Leave it at the Stream (Putting the Happy into the New Year)

We’re at the end of an exceptional year. The passage of one year into another is a time for reflection and intention. What do you leave behind? What do you carry forward into the future?

There is a story of two monks who were making their way home when they encountered a woman by the side of a stream. She was on her way to a wedding and dressed elegantly. She didn’t want to wade through the water and asked the monks if one of them could help her cross. One of the monks stepped forward, picked her up, and carried her across the stream. He splashed back across the water to his colleague and they continued on their way back home. On the way back, his colleague scolded the monk who carried the woman: “As monks, we’re not allowed to touch a woman! How could you have done that! How disgraceful!” The torrent of outrage went on and on until they reached the monastery. The monk finally turned to his friend and said, “I only carried the woman across the stream but you have carried her all the way home.”

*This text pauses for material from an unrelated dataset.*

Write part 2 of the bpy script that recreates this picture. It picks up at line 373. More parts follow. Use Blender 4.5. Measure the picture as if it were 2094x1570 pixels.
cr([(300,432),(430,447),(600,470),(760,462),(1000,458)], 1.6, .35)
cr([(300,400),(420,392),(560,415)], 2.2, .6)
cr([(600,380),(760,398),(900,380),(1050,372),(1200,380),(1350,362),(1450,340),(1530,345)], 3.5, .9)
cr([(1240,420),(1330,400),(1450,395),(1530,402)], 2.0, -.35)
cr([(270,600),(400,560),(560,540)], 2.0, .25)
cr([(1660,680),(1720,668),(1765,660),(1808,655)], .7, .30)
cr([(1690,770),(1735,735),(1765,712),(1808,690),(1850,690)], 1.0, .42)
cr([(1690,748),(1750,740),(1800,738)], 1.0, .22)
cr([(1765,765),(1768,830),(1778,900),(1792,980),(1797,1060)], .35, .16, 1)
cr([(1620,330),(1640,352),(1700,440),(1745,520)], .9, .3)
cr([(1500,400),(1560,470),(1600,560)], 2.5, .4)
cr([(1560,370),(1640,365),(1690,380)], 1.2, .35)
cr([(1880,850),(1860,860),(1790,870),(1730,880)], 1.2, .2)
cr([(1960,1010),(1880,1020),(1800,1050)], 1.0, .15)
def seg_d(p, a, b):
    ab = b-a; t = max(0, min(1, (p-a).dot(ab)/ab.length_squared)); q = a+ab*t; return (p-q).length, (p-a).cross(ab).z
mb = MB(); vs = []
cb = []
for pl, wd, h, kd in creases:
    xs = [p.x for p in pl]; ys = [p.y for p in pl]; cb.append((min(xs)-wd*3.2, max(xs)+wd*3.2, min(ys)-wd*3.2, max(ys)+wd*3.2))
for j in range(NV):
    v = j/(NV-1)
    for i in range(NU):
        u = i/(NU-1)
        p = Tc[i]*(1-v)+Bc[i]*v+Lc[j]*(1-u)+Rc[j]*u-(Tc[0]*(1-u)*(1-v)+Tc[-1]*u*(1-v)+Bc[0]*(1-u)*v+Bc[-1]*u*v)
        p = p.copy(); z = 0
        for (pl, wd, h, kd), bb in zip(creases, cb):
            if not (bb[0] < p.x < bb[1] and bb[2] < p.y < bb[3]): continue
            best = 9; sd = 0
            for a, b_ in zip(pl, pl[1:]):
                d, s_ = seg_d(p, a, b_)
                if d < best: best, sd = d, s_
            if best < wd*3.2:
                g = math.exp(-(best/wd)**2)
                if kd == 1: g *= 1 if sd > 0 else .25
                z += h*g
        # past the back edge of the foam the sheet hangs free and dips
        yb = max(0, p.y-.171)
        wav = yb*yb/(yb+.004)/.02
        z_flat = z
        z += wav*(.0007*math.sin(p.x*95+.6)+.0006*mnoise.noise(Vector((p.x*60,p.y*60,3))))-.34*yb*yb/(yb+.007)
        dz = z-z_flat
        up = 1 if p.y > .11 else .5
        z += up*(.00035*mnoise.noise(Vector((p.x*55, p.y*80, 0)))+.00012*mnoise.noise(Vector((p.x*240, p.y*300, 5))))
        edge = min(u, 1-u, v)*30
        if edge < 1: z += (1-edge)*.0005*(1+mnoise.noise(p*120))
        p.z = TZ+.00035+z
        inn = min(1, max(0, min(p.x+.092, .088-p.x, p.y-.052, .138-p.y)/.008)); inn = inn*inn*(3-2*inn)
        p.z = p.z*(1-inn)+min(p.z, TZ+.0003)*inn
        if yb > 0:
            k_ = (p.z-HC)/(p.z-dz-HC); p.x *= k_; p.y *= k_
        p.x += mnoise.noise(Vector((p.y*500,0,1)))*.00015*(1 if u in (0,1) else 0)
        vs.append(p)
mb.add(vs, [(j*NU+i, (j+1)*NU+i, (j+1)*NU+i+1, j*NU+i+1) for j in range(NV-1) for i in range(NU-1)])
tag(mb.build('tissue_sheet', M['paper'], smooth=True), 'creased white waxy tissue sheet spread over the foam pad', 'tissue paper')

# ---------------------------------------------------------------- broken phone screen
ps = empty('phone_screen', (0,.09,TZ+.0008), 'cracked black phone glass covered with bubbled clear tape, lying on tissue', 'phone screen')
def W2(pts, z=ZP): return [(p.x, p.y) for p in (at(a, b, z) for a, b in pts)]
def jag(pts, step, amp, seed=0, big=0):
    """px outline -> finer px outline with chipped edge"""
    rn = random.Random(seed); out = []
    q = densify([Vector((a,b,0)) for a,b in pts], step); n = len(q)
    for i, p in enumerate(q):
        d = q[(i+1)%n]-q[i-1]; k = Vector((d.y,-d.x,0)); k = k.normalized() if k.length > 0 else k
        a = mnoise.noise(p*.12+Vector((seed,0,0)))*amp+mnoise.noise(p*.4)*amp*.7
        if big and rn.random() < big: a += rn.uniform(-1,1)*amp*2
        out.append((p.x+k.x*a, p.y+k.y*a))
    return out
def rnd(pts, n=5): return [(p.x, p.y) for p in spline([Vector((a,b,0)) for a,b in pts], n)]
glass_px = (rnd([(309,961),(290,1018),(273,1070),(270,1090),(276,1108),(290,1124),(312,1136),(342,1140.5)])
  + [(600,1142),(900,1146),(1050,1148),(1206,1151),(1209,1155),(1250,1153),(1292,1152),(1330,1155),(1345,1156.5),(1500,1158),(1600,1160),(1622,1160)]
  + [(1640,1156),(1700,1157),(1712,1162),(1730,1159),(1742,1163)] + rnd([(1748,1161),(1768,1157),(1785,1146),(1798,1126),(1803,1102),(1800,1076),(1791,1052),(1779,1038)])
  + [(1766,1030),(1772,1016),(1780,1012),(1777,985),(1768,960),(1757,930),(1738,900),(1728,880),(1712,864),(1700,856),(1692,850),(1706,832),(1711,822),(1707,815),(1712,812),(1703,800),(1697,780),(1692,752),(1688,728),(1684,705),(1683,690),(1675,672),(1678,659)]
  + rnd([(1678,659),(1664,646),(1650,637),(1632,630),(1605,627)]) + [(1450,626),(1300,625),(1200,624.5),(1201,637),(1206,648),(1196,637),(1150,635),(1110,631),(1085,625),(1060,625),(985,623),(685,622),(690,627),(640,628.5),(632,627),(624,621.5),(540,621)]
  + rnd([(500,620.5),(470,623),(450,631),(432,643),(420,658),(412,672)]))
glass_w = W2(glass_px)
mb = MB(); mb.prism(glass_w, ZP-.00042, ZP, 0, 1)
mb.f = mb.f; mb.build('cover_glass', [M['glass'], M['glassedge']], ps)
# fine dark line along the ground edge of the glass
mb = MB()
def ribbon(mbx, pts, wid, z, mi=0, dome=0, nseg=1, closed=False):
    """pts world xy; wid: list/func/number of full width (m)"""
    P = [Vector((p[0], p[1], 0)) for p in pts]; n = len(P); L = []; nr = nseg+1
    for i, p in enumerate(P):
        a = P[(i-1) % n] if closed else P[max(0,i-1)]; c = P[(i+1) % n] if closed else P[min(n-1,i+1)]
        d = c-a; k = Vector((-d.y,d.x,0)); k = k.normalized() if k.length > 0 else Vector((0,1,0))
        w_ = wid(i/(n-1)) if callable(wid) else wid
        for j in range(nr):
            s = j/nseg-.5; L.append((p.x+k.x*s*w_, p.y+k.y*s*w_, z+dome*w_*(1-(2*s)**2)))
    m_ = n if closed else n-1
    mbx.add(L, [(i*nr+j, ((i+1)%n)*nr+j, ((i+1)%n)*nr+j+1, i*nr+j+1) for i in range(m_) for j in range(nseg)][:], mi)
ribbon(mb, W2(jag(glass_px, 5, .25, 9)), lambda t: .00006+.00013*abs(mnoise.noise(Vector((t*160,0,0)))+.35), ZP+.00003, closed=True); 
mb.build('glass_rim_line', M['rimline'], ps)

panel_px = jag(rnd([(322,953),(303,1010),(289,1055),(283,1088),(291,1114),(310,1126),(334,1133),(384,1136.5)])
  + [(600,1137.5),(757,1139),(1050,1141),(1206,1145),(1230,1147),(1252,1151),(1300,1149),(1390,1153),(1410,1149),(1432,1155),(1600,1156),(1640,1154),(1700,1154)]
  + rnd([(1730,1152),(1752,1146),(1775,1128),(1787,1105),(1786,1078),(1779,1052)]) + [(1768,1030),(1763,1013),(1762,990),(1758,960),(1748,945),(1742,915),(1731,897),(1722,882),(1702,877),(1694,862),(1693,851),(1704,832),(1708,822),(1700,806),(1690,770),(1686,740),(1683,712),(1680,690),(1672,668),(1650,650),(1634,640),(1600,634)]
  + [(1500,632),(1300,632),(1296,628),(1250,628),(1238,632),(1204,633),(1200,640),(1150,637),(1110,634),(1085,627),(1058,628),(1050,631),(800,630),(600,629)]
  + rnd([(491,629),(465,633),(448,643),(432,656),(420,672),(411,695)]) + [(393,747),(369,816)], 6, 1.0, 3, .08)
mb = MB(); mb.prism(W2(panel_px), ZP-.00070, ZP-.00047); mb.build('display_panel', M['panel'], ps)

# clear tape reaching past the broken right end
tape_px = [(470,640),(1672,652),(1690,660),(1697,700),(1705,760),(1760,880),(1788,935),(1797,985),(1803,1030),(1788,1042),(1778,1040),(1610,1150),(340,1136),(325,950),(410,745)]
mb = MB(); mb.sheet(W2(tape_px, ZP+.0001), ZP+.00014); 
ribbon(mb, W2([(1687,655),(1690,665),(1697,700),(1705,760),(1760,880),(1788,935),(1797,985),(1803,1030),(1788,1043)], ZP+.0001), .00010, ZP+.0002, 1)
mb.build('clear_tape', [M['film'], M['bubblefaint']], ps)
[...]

Sometimes the other monk accompanying us is our own inner voice. What is it we carry and keep repeating to ourselves? This pattern of playing a memory over and over in our heads — the act of rumination — can color our mood and our outlook and, continued over time, our very state of being. 

The sage Lao Tzu stated, “Watch your thoughts, they become your words; watch your words, they become your actions; watch your actions, they become your habits; watch your habits, they become your character; watch your character, it becomes your destiny.”

While we can replay the bad things that happen in our minds, we also can also choose to return to the good we have experienced. We can savor positive experiences, filling ourselves with a sense of wellbeing and gratitude. The practice of gratitude (more on this in future posts) is a superpower. 

I recently watched a video of people who had lived past 100 years (https://www.youtube.com/watch?v=9AThycGCakk). What struck me was their sense of happiness and appreciation for their lives. This was not because their lives were bereft of hardships — they’d been through wars, loss, and waves of difficult times — but because they chose to focus on what was good and the things they still got to enjoy, however small (more to come in the future on practices for dealing with hardship). 

So 2020 may have been a very tough year. As we begin the New Year, we can choose to leave the carcass of 2020 behind, the ruins of defeat and loss suffered, and the blot of the things that tore at our souls, and carry forward the good and growth we experienced. For even in loss there is love experienced and good to be found. 

So let’s leave what burdens us at the stream and carry forward the good we want into the year ahead. Happiness is a choice. Happy New Year!  

#happiness

4 Replies to “Leave it at the Stream (Putting the Happy into the New Year)”

  1. I am in the process of creating a 2020 memory book for my son. My intention for the book is summed up in this post. Thank you!